*Exercise aim*
Please list all lines of the material below in which the string "from" occurs.
────────
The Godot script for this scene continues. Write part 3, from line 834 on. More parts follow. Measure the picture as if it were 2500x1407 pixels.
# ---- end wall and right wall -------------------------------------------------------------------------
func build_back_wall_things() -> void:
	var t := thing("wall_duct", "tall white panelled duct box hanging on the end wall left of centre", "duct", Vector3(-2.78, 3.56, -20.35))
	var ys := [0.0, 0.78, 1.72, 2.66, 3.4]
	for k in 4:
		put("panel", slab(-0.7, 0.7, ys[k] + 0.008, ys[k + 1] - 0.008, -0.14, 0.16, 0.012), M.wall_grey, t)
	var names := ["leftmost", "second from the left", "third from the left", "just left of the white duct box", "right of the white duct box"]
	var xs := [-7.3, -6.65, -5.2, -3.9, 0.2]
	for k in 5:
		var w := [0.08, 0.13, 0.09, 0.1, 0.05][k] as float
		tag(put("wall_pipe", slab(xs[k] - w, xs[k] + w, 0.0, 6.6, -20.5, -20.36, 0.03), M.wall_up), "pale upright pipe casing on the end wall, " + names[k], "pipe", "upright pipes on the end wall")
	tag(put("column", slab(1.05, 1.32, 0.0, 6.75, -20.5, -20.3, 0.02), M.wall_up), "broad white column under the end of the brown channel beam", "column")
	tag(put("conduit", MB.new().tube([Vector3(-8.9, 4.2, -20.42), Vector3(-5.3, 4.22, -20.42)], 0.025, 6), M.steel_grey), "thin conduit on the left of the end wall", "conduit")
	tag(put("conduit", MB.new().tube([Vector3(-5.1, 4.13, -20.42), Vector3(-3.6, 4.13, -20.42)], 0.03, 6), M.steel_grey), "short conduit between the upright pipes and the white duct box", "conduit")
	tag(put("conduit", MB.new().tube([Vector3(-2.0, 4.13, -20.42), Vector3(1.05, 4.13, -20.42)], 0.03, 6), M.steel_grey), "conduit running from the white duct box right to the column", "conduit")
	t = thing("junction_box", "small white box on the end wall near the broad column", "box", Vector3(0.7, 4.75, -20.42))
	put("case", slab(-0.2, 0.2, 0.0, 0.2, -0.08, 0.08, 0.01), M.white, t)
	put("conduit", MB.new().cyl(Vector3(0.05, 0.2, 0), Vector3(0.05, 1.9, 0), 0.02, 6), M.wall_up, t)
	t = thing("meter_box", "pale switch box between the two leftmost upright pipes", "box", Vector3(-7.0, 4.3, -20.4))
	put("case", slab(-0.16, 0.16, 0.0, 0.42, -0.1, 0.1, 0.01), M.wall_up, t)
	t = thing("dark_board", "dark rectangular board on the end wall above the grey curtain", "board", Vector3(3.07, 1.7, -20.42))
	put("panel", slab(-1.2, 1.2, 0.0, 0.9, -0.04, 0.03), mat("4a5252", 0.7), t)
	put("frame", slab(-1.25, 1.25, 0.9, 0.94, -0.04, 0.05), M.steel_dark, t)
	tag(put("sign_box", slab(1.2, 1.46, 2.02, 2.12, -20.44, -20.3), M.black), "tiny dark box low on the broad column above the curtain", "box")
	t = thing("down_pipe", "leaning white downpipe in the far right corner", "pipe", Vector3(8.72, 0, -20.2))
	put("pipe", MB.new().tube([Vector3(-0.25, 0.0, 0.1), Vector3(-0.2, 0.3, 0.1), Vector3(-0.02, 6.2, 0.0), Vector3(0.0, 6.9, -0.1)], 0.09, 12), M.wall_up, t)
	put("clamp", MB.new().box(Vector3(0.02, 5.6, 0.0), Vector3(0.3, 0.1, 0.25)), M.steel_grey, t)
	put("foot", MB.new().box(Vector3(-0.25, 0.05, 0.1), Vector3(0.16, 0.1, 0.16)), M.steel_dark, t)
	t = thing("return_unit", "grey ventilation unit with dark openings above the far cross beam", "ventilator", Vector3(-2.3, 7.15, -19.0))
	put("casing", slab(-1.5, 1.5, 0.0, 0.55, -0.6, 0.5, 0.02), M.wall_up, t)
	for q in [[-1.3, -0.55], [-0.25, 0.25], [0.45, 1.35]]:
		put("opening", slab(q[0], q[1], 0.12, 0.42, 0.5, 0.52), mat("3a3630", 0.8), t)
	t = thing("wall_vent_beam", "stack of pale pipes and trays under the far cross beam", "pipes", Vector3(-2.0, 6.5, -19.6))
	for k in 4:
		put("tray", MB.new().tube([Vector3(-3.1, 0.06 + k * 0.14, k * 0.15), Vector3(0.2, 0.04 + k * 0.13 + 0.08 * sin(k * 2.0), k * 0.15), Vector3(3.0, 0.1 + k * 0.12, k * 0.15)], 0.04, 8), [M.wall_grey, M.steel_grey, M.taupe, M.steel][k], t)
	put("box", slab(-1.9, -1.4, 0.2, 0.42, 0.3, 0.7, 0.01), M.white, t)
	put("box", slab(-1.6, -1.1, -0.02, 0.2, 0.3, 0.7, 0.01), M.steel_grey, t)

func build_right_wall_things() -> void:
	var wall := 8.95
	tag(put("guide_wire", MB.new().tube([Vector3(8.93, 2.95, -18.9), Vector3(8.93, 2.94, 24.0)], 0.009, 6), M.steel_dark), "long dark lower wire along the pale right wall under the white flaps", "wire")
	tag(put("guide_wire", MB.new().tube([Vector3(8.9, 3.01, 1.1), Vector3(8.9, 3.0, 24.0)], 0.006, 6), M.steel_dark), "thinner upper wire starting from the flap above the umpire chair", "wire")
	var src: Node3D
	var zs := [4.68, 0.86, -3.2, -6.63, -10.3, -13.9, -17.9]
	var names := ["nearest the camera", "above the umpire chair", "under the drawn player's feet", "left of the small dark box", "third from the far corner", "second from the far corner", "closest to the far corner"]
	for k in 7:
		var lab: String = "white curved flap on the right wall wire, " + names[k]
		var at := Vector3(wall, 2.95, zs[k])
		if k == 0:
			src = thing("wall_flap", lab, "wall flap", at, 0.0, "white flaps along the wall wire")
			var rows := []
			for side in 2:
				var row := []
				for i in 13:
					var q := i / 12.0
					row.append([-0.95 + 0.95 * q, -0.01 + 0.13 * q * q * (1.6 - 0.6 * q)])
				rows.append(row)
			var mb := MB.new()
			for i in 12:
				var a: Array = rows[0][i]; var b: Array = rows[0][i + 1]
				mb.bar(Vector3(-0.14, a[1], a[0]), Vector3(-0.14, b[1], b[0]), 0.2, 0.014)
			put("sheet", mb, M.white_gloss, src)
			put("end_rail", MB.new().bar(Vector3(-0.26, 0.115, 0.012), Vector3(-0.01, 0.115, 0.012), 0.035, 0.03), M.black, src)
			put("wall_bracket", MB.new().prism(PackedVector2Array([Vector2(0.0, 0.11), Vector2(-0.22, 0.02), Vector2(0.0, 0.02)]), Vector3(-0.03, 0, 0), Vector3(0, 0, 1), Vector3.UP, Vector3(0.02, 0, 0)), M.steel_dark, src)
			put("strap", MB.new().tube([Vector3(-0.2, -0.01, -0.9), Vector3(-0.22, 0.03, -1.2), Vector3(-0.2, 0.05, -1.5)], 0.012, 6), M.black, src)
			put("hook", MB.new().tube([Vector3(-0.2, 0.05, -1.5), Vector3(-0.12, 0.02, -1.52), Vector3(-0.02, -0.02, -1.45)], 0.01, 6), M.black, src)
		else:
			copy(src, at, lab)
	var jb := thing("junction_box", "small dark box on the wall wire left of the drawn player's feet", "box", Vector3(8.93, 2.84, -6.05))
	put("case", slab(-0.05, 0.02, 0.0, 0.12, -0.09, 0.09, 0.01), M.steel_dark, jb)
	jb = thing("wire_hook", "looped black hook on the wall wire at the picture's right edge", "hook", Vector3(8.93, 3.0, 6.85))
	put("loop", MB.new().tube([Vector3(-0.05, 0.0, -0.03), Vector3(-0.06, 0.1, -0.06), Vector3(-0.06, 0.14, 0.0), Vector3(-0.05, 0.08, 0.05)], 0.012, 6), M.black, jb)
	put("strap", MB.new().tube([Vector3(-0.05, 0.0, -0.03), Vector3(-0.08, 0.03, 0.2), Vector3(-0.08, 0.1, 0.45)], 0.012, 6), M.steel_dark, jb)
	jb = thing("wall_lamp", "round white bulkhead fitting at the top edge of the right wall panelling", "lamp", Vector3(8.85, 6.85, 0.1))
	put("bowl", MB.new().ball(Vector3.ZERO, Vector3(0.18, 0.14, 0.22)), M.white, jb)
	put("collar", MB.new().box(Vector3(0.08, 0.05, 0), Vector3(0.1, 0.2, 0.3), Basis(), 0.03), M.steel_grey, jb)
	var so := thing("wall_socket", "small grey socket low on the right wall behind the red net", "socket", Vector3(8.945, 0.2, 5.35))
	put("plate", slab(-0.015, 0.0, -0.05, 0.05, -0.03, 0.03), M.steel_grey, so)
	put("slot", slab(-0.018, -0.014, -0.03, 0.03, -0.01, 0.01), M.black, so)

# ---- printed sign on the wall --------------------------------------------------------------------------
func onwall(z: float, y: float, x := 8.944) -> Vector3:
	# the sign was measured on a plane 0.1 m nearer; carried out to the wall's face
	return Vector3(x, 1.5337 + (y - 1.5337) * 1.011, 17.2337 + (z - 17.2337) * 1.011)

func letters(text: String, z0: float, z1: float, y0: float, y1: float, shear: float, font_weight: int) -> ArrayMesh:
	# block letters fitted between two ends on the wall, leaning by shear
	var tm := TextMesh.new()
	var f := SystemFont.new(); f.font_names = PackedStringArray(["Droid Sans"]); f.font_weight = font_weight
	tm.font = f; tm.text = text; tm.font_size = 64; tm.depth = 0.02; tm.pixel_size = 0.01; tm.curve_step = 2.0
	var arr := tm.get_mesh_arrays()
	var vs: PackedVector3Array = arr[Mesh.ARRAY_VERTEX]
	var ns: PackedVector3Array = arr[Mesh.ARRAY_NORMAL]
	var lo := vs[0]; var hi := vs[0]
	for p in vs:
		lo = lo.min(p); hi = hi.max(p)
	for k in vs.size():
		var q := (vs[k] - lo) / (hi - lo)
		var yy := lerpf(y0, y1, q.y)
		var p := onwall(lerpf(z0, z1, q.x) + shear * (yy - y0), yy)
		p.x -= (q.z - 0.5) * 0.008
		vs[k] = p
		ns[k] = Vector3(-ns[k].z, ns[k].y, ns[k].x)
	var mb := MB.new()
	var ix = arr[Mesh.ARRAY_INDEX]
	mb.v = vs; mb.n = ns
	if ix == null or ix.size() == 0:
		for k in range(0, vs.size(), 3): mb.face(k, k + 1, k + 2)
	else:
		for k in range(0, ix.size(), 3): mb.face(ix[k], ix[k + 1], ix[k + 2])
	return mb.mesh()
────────
*Worked answer*
The Godot script for this scene continues. Write part 3, from line 834 on. More parts follow. Measure the picture as if it were 2500x1407 pixels.
	var names := ["leftmost", "second from the left", "third from the left", "just left of the white duct box", "right of the white duct box"]
	tag(put("conduit", MB.new().tube([Vector3(-2.0, 4.13, -20.42), Vector3(1.05, 4.13, -20.42)], 0.03, 6), M.steel_grey), "conduit running from the white duct box right to the column", "conduit")
	tag(put("guide_wire", MB.new().tube([Vector3(8.9, 3.01, 1.1), Vector3(8.9, 3.0, 24.0)], 0.006, 6), M.steel_dark), "thinner upper wire starting from the flap above the umpire chair", "wire")
	var names := ["nearest the camera", "above the umpire chair", "under the drawn player's feet", "left of the small dark box", "third from the far corner", "second from the far corner", "closest to the far corner"]